In the foreword to the book, Bishop Gerald F. Kicanas of Tucson, Ariz., writes: “Any bishop or priest in contact with his people today knows that Catholics are not all of one cloth. They think, act and feel differently about their faith. When asked what religion they practice, they identify themselves as Catholics, but exactly what they mean by ‘Catholic’ varies widely.”

He admits that the findings “might irritate, anger or confuse some. ... But don’t kill the messenger: The Catholic church in the United States lives the experience the data describe.”

Kicanas gets to the nub of the most important question: Are we confident enough as a church to look honestly at ourselves, to take stock of who we say we are and what we hold as indispensable to defining ourselves as Catholic?
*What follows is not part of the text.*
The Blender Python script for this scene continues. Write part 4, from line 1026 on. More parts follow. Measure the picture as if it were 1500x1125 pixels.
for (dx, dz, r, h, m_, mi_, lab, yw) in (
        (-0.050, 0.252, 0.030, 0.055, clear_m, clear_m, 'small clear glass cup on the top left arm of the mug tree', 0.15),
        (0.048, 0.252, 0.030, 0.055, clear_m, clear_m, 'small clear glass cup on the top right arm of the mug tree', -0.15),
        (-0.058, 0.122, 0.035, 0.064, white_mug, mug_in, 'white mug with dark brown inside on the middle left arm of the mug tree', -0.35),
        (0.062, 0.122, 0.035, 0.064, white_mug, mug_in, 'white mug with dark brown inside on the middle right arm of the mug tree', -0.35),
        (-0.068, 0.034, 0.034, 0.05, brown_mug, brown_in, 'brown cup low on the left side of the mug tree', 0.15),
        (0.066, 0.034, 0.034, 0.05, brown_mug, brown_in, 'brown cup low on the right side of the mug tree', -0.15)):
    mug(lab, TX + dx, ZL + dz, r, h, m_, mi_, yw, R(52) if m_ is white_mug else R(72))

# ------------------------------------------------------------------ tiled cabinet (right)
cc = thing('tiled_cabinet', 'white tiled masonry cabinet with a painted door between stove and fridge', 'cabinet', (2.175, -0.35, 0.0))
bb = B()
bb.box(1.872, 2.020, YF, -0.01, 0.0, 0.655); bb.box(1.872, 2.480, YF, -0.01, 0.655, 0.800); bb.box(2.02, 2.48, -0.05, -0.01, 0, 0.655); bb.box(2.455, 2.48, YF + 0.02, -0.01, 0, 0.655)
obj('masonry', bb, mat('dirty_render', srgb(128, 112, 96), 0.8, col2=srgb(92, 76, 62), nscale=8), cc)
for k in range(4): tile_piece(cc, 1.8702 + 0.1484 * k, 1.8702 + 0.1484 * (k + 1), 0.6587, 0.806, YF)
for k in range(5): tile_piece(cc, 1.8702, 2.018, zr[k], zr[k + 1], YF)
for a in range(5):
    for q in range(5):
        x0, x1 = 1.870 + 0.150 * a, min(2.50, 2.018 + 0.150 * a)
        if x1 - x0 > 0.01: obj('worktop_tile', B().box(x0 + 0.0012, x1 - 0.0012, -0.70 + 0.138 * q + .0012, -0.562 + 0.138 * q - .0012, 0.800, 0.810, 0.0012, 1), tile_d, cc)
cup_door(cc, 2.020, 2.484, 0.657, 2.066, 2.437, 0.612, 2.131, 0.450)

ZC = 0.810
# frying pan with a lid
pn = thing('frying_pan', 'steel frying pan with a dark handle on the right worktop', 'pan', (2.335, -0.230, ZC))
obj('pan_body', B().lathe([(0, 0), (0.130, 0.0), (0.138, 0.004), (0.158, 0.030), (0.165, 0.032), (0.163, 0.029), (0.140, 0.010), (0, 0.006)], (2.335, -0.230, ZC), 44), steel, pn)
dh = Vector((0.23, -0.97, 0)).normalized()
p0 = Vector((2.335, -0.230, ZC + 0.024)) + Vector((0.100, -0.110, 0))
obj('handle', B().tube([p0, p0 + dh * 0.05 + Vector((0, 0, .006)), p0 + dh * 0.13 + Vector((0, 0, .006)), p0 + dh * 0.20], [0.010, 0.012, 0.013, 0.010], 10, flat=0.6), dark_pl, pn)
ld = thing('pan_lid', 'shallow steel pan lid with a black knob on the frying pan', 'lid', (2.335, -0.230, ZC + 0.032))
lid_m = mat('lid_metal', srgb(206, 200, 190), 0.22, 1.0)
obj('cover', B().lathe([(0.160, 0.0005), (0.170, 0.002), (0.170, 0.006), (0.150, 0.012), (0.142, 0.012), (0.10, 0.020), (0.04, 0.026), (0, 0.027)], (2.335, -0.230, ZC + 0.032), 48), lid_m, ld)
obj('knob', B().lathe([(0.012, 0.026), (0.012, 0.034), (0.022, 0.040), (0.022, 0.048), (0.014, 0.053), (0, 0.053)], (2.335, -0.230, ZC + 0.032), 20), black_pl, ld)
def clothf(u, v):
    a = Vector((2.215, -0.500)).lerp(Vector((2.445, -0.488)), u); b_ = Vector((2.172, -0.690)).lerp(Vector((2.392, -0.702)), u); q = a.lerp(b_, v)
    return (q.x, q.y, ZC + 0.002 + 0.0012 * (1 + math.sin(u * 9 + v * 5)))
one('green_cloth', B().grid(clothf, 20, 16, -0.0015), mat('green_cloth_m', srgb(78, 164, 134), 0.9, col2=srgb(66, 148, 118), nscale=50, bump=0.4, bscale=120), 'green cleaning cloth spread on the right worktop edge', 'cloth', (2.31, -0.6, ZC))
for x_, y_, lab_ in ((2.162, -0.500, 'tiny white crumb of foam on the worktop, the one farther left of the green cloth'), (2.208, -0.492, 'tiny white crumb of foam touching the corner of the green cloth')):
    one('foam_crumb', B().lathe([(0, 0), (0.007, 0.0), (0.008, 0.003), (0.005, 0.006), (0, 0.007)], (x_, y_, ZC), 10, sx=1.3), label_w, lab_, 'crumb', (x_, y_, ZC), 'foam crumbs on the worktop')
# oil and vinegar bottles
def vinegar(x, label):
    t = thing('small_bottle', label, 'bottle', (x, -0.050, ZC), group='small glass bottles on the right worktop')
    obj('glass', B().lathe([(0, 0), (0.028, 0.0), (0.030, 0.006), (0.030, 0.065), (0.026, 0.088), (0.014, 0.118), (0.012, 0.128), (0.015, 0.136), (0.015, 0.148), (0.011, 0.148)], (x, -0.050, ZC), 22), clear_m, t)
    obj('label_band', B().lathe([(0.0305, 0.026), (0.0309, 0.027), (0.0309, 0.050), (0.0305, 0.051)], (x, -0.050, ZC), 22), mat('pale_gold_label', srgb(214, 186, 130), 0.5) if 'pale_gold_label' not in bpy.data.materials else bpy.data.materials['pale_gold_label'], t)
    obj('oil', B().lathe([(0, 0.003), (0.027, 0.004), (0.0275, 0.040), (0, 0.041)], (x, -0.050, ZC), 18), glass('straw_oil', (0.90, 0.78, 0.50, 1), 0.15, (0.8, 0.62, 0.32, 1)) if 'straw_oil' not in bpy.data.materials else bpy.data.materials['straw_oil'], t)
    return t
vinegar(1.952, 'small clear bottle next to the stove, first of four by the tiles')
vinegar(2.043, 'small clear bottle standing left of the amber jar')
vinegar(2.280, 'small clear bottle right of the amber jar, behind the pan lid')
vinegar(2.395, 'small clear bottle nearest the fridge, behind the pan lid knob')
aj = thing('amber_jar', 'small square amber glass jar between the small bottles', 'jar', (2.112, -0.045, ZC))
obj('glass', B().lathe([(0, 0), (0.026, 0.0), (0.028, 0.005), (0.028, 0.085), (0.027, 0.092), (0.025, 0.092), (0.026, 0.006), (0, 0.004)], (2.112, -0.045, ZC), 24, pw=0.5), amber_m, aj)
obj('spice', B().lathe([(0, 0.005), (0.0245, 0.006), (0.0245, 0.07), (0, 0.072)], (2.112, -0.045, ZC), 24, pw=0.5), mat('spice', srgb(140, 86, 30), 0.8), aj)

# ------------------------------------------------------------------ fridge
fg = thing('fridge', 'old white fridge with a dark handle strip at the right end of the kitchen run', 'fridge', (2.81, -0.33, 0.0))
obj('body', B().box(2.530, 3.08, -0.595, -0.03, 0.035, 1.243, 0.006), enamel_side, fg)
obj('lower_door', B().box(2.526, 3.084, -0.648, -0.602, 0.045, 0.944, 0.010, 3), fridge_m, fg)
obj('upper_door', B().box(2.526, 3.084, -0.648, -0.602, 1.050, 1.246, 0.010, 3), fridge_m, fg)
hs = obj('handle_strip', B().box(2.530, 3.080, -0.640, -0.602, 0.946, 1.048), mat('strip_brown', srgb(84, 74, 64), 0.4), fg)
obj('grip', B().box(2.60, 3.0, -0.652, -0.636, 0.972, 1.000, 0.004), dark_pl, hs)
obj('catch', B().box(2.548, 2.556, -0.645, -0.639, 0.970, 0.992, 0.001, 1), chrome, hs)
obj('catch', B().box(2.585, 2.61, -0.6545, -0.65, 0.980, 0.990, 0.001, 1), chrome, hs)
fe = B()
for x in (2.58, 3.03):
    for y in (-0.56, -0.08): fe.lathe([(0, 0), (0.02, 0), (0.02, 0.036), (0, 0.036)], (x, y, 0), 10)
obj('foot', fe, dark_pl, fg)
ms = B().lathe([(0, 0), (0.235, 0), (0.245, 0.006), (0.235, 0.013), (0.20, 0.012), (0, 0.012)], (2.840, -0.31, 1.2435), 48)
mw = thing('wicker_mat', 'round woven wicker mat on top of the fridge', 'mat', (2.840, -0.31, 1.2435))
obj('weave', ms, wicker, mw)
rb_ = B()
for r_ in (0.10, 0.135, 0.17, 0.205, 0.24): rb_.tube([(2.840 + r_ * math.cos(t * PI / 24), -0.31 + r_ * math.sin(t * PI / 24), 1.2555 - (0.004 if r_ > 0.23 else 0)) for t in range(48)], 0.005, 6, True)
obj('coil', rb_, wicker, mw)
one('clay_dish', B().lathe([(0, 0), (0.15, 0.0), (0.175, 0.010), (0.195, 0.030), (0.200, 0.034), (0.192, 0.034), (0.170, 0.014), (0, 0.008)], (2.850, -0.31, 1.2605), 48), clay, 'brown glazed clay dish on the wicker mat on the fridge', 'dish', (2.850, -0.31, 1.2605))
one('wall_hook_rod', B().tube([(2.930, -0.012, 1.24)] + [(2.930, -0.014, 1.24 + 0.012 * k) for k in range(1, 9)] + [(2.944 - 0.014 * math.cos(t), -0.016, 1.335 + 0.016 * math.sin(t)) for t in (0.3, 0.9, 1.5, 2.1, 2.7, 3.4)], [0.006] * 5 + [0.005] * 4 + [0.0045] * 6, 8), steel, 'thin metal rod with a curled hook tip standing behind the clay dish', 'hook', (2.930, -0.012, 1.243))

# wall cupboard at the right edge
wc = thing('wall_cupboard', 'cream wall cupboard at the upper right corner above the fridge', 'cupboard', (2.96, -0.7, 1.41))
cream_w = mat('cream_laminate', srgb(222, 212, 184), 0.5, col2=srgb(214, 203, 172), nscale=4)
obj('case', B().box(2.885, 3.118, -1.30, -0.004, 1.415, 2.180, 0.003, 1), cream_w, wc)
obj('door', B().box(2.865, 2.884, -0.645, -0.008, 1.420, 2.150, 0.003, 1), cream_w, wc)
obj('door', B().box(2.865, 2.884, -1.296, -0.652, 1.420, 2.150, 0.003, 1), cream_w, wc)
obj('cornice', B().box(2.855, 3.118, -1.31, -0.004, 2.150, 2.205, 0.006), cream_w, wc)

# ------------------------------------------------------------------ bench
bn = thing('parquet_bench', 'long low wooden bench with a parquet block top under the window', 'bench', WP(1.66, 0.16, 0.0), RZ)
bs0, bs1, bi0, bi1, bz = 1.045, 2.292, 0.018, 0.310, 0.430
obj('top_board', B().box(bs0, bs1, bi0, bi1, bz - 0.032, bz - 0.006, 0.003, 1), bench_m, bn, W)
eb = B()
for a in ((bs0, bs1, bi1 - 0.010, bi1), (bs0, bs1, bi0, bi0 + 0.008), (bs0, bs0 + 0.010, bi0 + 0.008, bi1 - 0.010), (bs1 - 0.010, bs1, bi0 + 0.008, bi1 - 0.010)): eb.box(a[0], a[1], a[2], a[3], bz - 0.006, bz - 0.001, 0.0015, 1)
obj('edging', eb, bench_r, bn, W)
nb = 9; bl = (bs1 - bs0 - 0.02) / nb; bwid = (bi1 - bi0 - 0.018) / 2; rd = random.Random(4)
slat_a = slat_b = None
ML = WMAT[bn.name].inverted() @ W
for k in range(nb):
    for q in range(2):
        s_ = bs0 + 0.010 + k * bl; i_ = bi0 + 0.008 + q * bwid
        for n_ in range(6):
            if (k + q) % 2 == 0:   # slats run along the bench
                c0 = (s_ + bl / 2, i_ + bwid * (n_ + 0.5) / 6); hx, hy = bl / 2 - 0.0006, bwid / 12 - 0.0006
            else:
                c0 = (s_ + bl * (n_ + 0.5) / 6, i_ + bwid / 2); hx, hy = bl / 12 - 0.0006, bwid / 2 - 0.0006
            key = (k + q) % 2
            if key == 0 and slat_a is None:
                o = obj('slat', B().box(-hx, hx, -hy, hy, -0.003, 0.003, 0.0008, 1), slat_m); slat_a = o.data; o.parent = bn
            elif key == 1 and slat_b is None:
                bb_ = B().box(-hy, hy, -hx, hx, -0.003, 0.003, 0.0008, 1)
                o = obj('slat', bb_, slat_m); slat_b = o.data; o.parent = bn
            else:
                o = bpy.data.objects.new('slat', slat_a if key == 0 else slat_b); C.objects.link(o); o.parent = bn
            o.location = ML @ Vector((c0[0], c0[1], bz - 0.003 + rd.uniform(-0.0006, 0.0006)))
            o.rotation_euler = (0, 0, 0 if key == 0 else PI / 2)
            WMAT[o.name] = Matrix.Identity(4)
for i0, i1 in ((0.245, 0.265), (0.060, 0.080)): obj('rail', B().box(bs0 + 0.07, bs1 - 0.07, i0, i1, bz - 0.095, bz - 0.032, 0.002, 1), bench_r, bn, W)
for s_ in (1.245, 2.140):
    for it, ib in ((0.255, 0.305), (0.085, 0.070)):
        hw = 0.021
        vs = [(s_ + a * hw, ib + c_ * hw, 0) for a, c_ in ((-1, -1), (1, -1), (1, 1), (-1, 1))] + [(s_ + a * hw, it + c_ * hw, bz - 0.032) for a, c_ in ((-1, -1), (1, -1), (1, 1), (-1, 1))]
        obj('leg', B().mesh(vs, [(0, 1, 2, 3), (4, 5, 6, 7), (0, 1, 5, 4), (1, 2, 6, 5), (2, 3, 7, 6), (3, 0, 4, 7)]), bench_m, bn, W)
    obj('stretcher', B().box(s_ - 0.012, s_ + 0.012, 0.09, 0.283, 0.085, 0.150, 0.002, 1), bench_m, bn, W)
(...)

“For too long as a church,” he continues, “I think we have been tired and unimaginative in responding to the reality that is happening around us. We have struggled, too frequently unsuccessfully, to articulate in a convincing way the truths of our faith and the attitude that we, as believers, take toward the Truth.”

In the end, he notes, it is not sociologists and researchers who determine church doctrine. “We can ignite the faith if we stop fighting one another and put our energies into listening and responding to God’s people, who are as hungry as ever for the Gospel.”

Listening honestly, however, means understanding that the listening can be painful as well as exhilarating.

The mini drama being played out at Catholic University is about more than a move across campus and trying to temper the effects of a cardinal’s awful real estate speculation. This is about whether Catholics can trust the products of their institutions of higher education. It is about whether our thinkers and researchers are free to pursue the truth without worrying whether that truth comports with the world as envisioned by those in charge.

The bishops and other members of the board should engage in a long and frank discussion before moving ahead with any plans to dismantle a long-established and respected source of important information about Catholic community and life.